THOMSON, David Croal. Life and Labour of Hablôt Knight Browne “Phiz.” With One Hundred and Thirty Illustrations. London: Chapman and Hall, 1884. Folio, early 20th-century three-quarter brown morocco, raised bands, elaborately gilt-decorated spine, marbled boards and endpapers, top edge gilt, uncut. Housed in custom clamshell box. $1250.
Limited first folio edition, number 135 of only 200 copies, of this critical biography of “Phiz,” the first assessment of Browne’s “achievements in Art,” with 130 lithographs, etchings, and mounted in-text illustrations, handsomely bound.

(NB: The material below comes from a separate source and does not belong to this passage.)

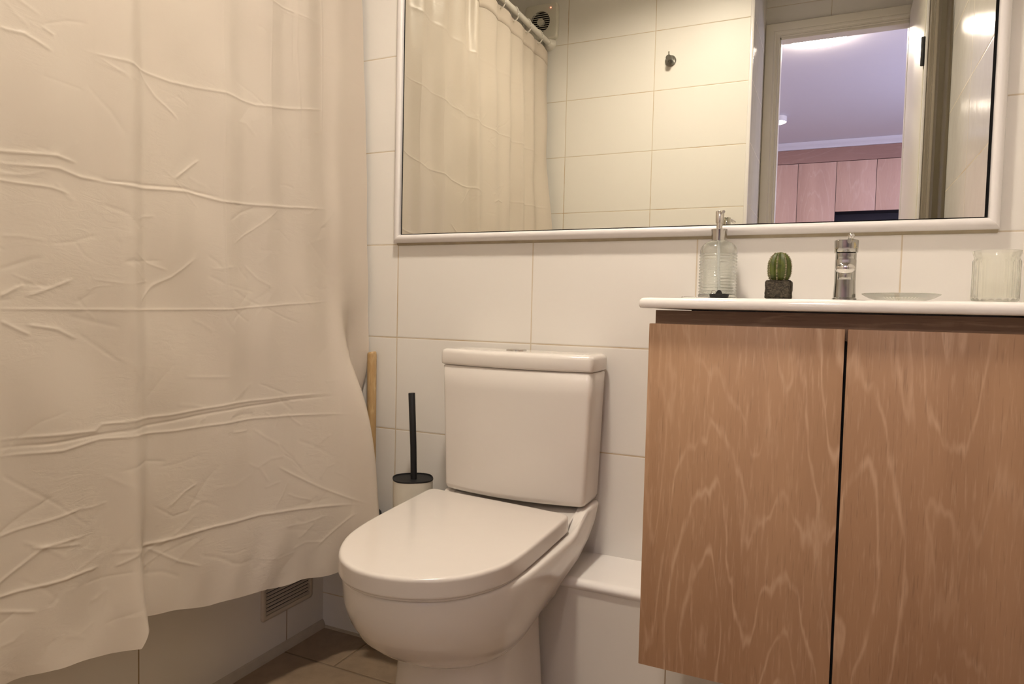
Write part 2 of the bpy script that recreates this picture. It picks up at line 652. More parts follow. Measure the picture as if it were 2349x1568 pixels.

In his preface, biographer and critic Thomson promises “to endeavor soberly and judiciously to admire that which is lastingly good, and weed out that which is ephemeral and weak.” In 1836 Browne first became associated with Charles Dickens, his senior by only three years, in the illustration of Dickens’ little work, Sunday as It Is by Timothy Sparks. The book gave Browne the opportunity to reveal his comic genius. He was then chosen by Dickens to illustrate the Pickwick Papers after Robert Seymour’s death. “For the first two plates [Browne] assumed the modest pseudonym ‘Nemo,’ but afterwards adopted that of ‘Phiz’ as more consonant to the novelist’s ‘Boz.” Although he often only received a verbal description of the scene to be depicted, “in some instances the conception of the artist unquestionably bettered that of the author” (DNB). With a frontispiece portrait of Browne by W.G.R. Browne (signed by him). Early invoice mounted on front fly-leaf. A quarto edition of 250 copies was issued at the same time. Bookplate and cover monogram of notable collector of books and musical instruments Charles van Raalte.
Text and plates with only occasional stray patches of foxing, binding fine. A splendid production in about-fine condition.